“Lucid and charming, Tenembaum’s narrative and her use of auto-fiction to dive into diverse aspects of realities, achieves her goal of transcending individuality.”—El País
“The End of Love takes on many of the most disconcerting, complex problems of our intimate, everyday lives with the perfect mix of modesty and ambition.” —Revista Otra Parte
Born and raised in an Orthodox Jewish community in the heart of Buenos Aires, Tamara Tenenbaum learned the sexual and emotional habits of the secular world like an anthropologist discovering an unknown civilisation.
The End of Love is a tool for the creative destruction of romantic love and the principles that sustain it so that from its ashes, a better love—one that makes men and women freer in their relationships—can rise.
Drawing from philosophy, feminist militancy, conversations with friends, and from an attempt to turn her own experience into a laboratory for personal and collective reflection, Tenembaum dives into the universe of affection, proposes the eroticization of consent, and celebrates the end of romantic love as we know it.
Tamara Tenenbaum
Tamara Tenenbaum was born in Buenos Aires, Argentina in 1989. She is a lecturer at the Universidad de Buenos Aires and teaches Creative Writing at the Universidad Nacional de las Artes, Argentina.
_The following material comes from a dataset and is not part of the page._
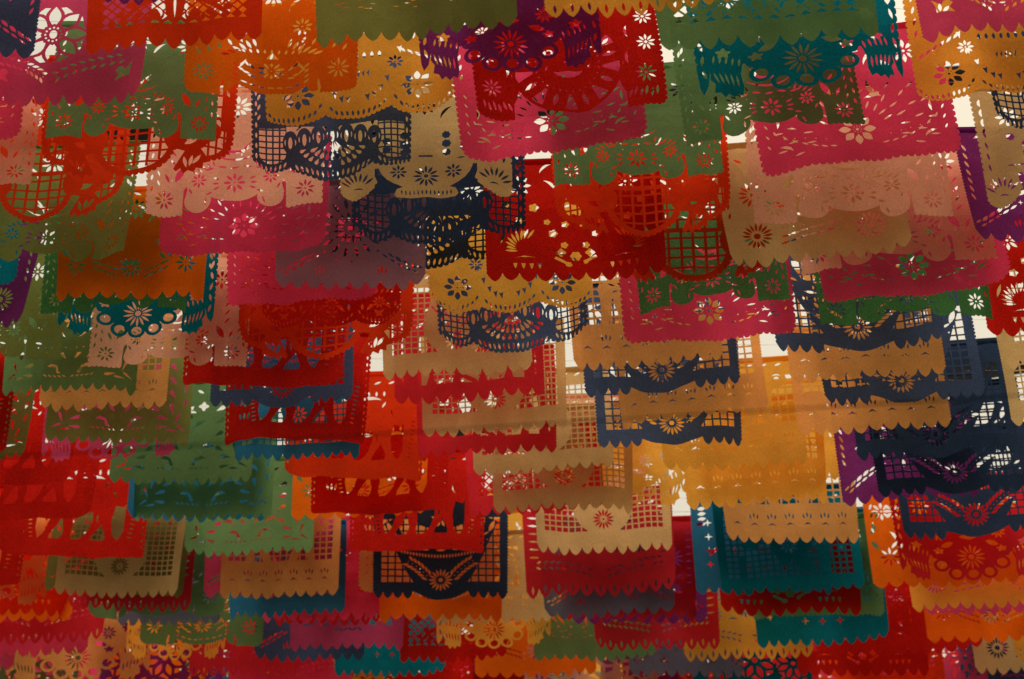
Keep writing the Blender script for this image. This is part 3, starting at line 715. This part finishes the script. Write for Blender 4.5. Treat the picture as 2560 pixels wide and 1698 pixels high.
# ------------------------------------------------------------------ triangulate a design
def build_design(fn):
    c = Cut(); fn(c)
    verts, faces = [], []
    for _, pts in c.ops:
        fine = []                                    # long edges get extra points so that they can bend with the sheet
        for (ax, ay), (bx, by) in zip(pts, pts[1:]+pts[:1]):
            m = max(1, math.ceil(math.hypot(bx-ax, by-ay)/.04))
            fine += [(ax+(bx-ax)*k/m, ay+(by-ay)*k/m) for k in range(m)]
        pts = fine
        faces.append(list(range(len(verts), len(verts)+len(pts)))); verts += pts
    n0 = len(verts)
    nx, ny = 22, 18
    for i in range(nx+1):
        for j in range(ny+1):
            verts.append((-.5+(i+.25*(j % 2))/(nx+.5)+.0007, HS*j/ny+.0003))
    V, E, F, ov, oe, of = geometry.delaunay_2d_cdt([Vector(v) for v in verts], [], faces, 0, 1e-5)
    A = np.array([(v[0], v[1]) for v in V]); T = np.array([tuple(f) for f in F])
    C = A[T].mean(1); state = np.zeros(len(T), bool)   # painter's order: the last shape over a triangle decides
    for k, (paper, pts) in enumerate(c.ops):
        q = np.array(pts); q2 = np.roll(q, -1, 0)
        box_ = np.where((C[:, 0] >= q[:, 0].min()) & (C[:, 0] <= q[:, 0].max()) & (C[:, 1] >= q[:, 1].min()) & (C[:, 1] <= q[:, 1].max()))[0]
        if not len(box_): continue
        X, Y = C[box_, 0][:, None], C[box_, 1][:, None]
        cross = (q[:, 1] > Y) != (q2[:, 1] > Y)
        with np.errstate(divide='ignore', invalid='ignore'):
            xi = (q2[:, 0]-q[:, 0])*(Y-q[:, 1])/(q2[:, 1]-q[:, 1])+q[:, 0]
        ins = (np.sum(cross & (X < xi), 1) % 2) == 1
        state[box_[ins]] = paper
    T = T[state]
    used = np.unique(T); idx = -np.ones(len(A), int); idx[used] = np.arange(len(used))
    A, T = A[used], idx[T]
    a, b, d = A[T[:, 0]], A[T[:, 1]], A[T[:, 2]]
    cr = (b[:, 0]-a[:, 0])*(d[:, 1]-a[:, 1])-(b[:, 1]-a[:, 1])*(d[:, 0]-a[:, 0])
    T = T[np.abs(cr) > 1e-9]; cr = cr[np.abs(cr) > 1e-9]
    T[cr < 0] = T[cr < 0][:, ::-1]
    return A, T
CACHE = {}

# ------------------------------------------------------------------ the banners
# each row: view window letter, bottom-left corner, bottom-right corner (window pixels), colour, design, options
OFF = {'A': (0, 0), 'B': (830, 0), 'C': (1660, 0), 'D': (0, 550), 'E': (830, 550), 'F': (1660, 550), 'G': (0, 1098), 'H': (830, 1098), 'I': (1660, 1098)}
K = 900/2352
BANNERS = [
#BANNERS_BEGIN
('A',-930,365,215,345,'navy','leaf'), ('A',-190,695,955,655,'magenta','bloom'), ('A',548,372,1728,268,'vermilion','lattice'),
('A',1190,650,2345,598,'orange','belly'), ('A',2040,268,3385,182,'olive','plain'), ('A',295,912,1412,882,'green','lily'),
('A',215,1195,1530,1150,'vermilion','bell'), ('A',-380,1430,800,1412,'vermilion','bell'), ('A',-900,1240,205,1215,'peach','lily'),
('A',-1000,965,128,900,'pink','flower'), ('A',930,1380,2120,1330,'peach','lily'), ('D',-290,270,850,252,'olive','lily'),
('D',1022,245,2152,208,'pink','flower'), ('A',1705,850,2980,735,'olive gold','swag'), ('A',1628,1180,2715,1095,'navy','lace'),
('B',575,535,1790,400,'purple','bouquet'), ('B',930,795,2205,650,'scarlet','sun'), ('B',1400,140,2650,-10,'olive gold','slit'),
('B',828,1075,2085,915,'pink','flower'), ('B',1455,1230,2560,1150,'green','lily'), ('C',-50,368,1440,225,'green','lattice'),
('C',135,920,1322,795,'green','lily'), ('C',235,640,1650,470,'teal','bouquet'), ('C',1695,245,2900,160,'magenta','bloom'),
('C',1670,670,2900,600,'olive gold','swag'), ('C',635,1122,1975,960,'pink','flower'), ('C',2150,905,3300,860,'black','lace'),
('C',2112,1345,3250,1300,'tan','pot'), ('F',2005,172,3140,130,'purple','leaf'), ('C',595,1445,1925,1370,'peach','lily'),
('F',408,325,1640,202,'tan','wheel'), ('C',-720,1570,480,1515,'vermilion','bell'), ('F',-440,410,850,362,'vermilion','bell'),
('E',1005,408,2200,348,'scarlet','skull'), ('B',35,1325,1200,1255,'tan','pot'), ('E',120,195,1288,140,'black','lace'),
('E',-30,340,1150,325,'black','lace',150), ('E',-385,480,630,430,'mauve','leaf'), ('D',-920,750,205,742,'purple','wheel'),
('D',-1000,485,110,425,'teal','flower'), ('D',330,520,1345,492,'orange','row'), ('D',255,600,1232,545,'dark green','lily'),
('D',365,755,1400,732,'teal','bouquet'), ('D',1457,558,2480,500,'pink','flower'), ('D',567,960,1620,942,'peach','lily'),
('D',-680,930,395,900,'olive','lily'), ('D',-20,1118,888,1100,'green','drops'), ('D',237,1238,1085,1226,'amber','birdfoot'),
('D',1697,732,2632,682,'scarlet','swag_bird'), ('D',1172,1080,2255,1082,'scarlet','horse'), ('E',-650,905,540,875,'vermilion','bell'),
('D',1370,1240,2310,1195,'navy','bowl'), ('D',1428,1432,2405,1438,'scarlet','horse'), ('D',282,1470,1238,1440,'olive','drops'),
('G',-750,155,188,135,'olive','drops'), ('G',250,155,1215,112,'magenta','bouquet'), ('G',710,292,1652,285,'green','drops'),
('G',1512,145,2370,100,'blue','tiles'), ('G',-930,110,42,95,'scarlet','horse'), ('G',-450,292,472,288,'scarlet','horse'),
('G',-320,527,622,522,'scarlet','horse'), ('G',-40,755,940,757,'scarlet','horse'), ('G',-830,990,135,965,'scarlet','horse'),
('E',610,632,1720,600,'gold','swag'), ('E',684,895,1692,830,'navy','lace'), ('E',322,1042,1312,985,'tan','dome'),
('E',402,1200,1402,1140,'crimson','figures'), ('E',592,1408,1560,1345,'tan','dome'), ('E',557,1548,1492,1492,'crimson','figures'),
('E',1568,975,2570,900,'amber','birdfoot'), ('E',1650,1142,2685,1065,'navy','bowl'), ('E',1877,1342,2862,1265,'amber','birdfoot'),
('E',1737,1482,2725,1420,'navy','bowl'), ('H',920,248,1850,196,'tan','dome'), ('H',-328,252,610,236,'vermilion','horse'),
('H',-150,477,765,458,'scarlet','horse'), ('H',102,735,1010,718,'scarlet','horse'), ('G',1897,522,2810,498,'orange','row'),
('F',-170,582,830,508,'dark green','lily'), ('F',-262,815,890,740,'pink','flower'), ('F',1036,526,2285,430,'pink','flower'),
('F',1022,692,2180,622,'dark green','lily'), ('F',890,318,2190,222,'peach','lily'), ('F',711,892,1850,816,'navy','bowl'),
('F',822,1060,1850,1010,'amber','birdfoot'), ('F',1030,1238,2112,1150,'navy','bowl'), ('F',877,1420,1882,1366,'amber','birdfoot'),
('I',-10,196,956,150,'gold','birdfoot'), ('I',140,446,1110,386,'gold','birdfoot'), ('I',385,688,1302,655,'amber','birdfoot'),
('I',1252,132,2340,78,'black','bowl'), ('F',2236,965,3330,900,'tan','dome'), ('F',2272,1335,3300,1270,'tan','dome'),
('F',2120,762,3300,700,'scarlet','skull'), ('I',1168,412,2102,350,'purple','leaf'), ('I',1405,392,2440,318,'black','bowl'),
('I',1557,668,2560,590,'black','bowl'), ('I',205,1012,1140,990,'blue','stars'), ('I',460,1135,1397,1110,'teal','stars',50),
('I',370,1028,1325,962,'teal','tiles'), ('I',355,1150,1316,1130,'scarlet','skull'), ('I',560,1168,1476,1140,'green','flower'),
('I',606,1352,1490,1312,'teal','stars'), ('I',1368,982,2340,935,'orange','row'), ('I',1535,940,2520,898,'crimson','bouquet'),
('I',1613,1138,2560,1082,'olive gold','wheel'), ('I',1700,1160,2620,1115,'magenta','burst'), ('I',1720,1330,2600,1300,'orange','row'),
('I',1190,1408,2085,1388,'scarlet','lattice'), ('I',-470,1378,382,1355,'crimson','slit'), ('H',1252,1037,2262,1000,'crimson','slit'),
('H',1500,1172,2412,1162,'crimson','burst'), ('H',1560,1200,2465,1192,'purple','leaf'), ('H',1370,1182,2245,1130,'slate','leaf'),
('I',130,1452,982,1420,'olive gold','slit'), ('I',860,1558,1760,1535,'scarlet','skull'), ('I',-228,1545,552,1530,'slate','leaf'),
('I',2025,1542,2950,1510,'tan','wheel'), ('I',1250,1650,2150,1615,'magenta','garden'), ('I',190,1670,1000,1645,'teal','garden'),
('H',1240,1670,2150,1645,'peach','garden'), ('H',1900,1700,2650,1690,'scarlet','slit'), ('I',2040,1705,2900,1680,'purple','leaf'),
('H',930,1568,1742,1532,'orange','row'), ('I',2290,1445,3150,1420,'gold','slit'), ('H',1050,478,2000,440,'tan','dome'),
('H',870,500,1782,445,'crimson','lattice'), ('H',1327,748,2242,705,'tan','dome'), ('H',257,1052,1162,1030,'black','bowl'),
('H',290,1175,1132,1162,'orange','row'), ('H',690,1218,1445,1185,'tan','birdfoot'), ('H',330,1140,1270,1112,'gold','bouquet',80),
('H',682,1378,1440,1350,'gold','bouquet'), ('H',432,1462,1142,1430,'scarlet','lattice'), ('H',1320,1458,2140,1445,'green','plain'),
('G',1885,1372,2652,1360,'magenta','burst'), ('G',1642,1438,2388,1432,'navy','leaf'), ('H',5,1548,757,1530,'teal','stars'),
('H',480,1670,1260,1645,'scarlet','bloom'), ('G',1690,1182,2640,1162,'pink','burst'), ('G',1780,1214,2572,1195,'scarlet','slit'),
('H',170,1005,1080,982,'amber','flower',90), ('G',838,516,1782,508,'green','drops'), ('G',820,530,1740,524,'blue','stars'),
('G',1190,772,2052,752,'green','drops'), ('G',1422,1042,2212,1030,'amber','birdfoot'), ('G',1310,1018,2200,1002,'pink','leaf',60),
('G',1472,1168,2255,1140,'blue','stars'), ('G',560,1175,1476,1152,'green','belly'), ('G',346,1008,1168,1030,'tan','dome'),
('G',285,1003,1200,1016,'olive','drops',60), ('G',442,1112,1243,1122,'crimson','slit'), ('G',758,1222,1452,1195,'slate','leaf'),
('G',910,1352,1720,1352,'green','belly'), ('G',800,1435,1480,1438,'olive gold','bouquet'), ('G',20,1600,980,1545,'amber','bouquet'),
('G',-440,1152,456,1145,'vermilion','skull'), ('G',-400,1212,482,1198,'orange','row'), ('G',-600,1102,295,1065,'amber','bouquet'),
('G',-240,1332,692,1320,'crimson','slit'), ('G',-280,1425,572,1402,'pink','burst'), ('G',-760,1520,92,1500,'magenta','burst'),
('G',-300,1690,520,1690,'green','garden'), ('G',640,1660,1450,1640,'purple','garden'), ('G',1226,1548,1952,1535,'crimson','slit'),
('G',1480,1660,2300,1640,'pink','slit'), ('G',1720,1670,2500,1640,'olive gold','garden'), ('H',-60,1690,760,1670,'teal','garden'),
('A',640,14,1780,-60,'purple','slit'), ('A',-1000,40,70,-10,'olive gold','slit'),
('H',1160,375,2075,348,'peach','dome',130), ('I',240,300,1168,262,'gold','wheel',170),
('H',1400,455,2350,430,'gold','bouquet',45),
#BANNERS_END
]
LOOK = {'leaf': 'leaf-sprig fringe', 'bloom': 'big open flower', 'lattice': 'diamond-lattice', 'belly': 'flowered belly', 'plain': 'plain-band',
 'lily': 'three-lobed', 'bell': 'lattice-bag and tassel', 'flower': 'eight-petal flower', 'swag': 'three-swag', 'swag_bird': 'bird-swag', 'lace': 'lacy fan',
 'bouquet': 'ring-bouquet', 'sun': 'smiling sun', 'slit': 'slit-fringe', 'pot': 'footed bowl', 'wheel': 'petal-wheel', 'skull': 'wisp-and-teeth', 'row': 'slit-daisy',
 'drops': 'teardrop-spray', 'birdfoot': 'bird-foot mark', 'horse': 'horse-leg', 'bowl': 'laurel-bowl lattice', 'dome': 'daisy-dome lattice', 'figures': 'dancing-figure',
 'tiles': 'square-lattice', 'stars': 'four-point star', 'burst': 'leaf-burst', 'garden': 'dense open flower'}
H0 = 3.1
class S: pass
sheets = []
rnd = random.Random(11)
for i, (win, x0, y0, x1, y1, colr, des, *opt) in enumerate(BANNERS):
    s = S(); ox, oy = OFF[win]
    s.a = (ox+x0*K, oy+y0*K); s.b = (ox+x1*K, oy+y1*K); s.col = colr; s.des = des; s.i = i
    s.my = (s.a[1]+s.b[1])/2; s.mx = (s.a[0]+s.b[0])/2
    s.y = at_h(1280, s.my+(opt[0]*K if opt else 0), H0)[1]
    sheets.append(s)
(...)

She writes for Vice, La Nación, Infobae, Anfibia, and Orsai. In 2017 she published a collection of poems and in 2018 she was awarded the Premio Ficciones for her book Nadie vive tan cerca de nadie. Her first long-form essay, The End of Love has been published to great critical acclaim in Latin America, Spain and Italy. An Amazon Prime series based on the book premiered in 2022.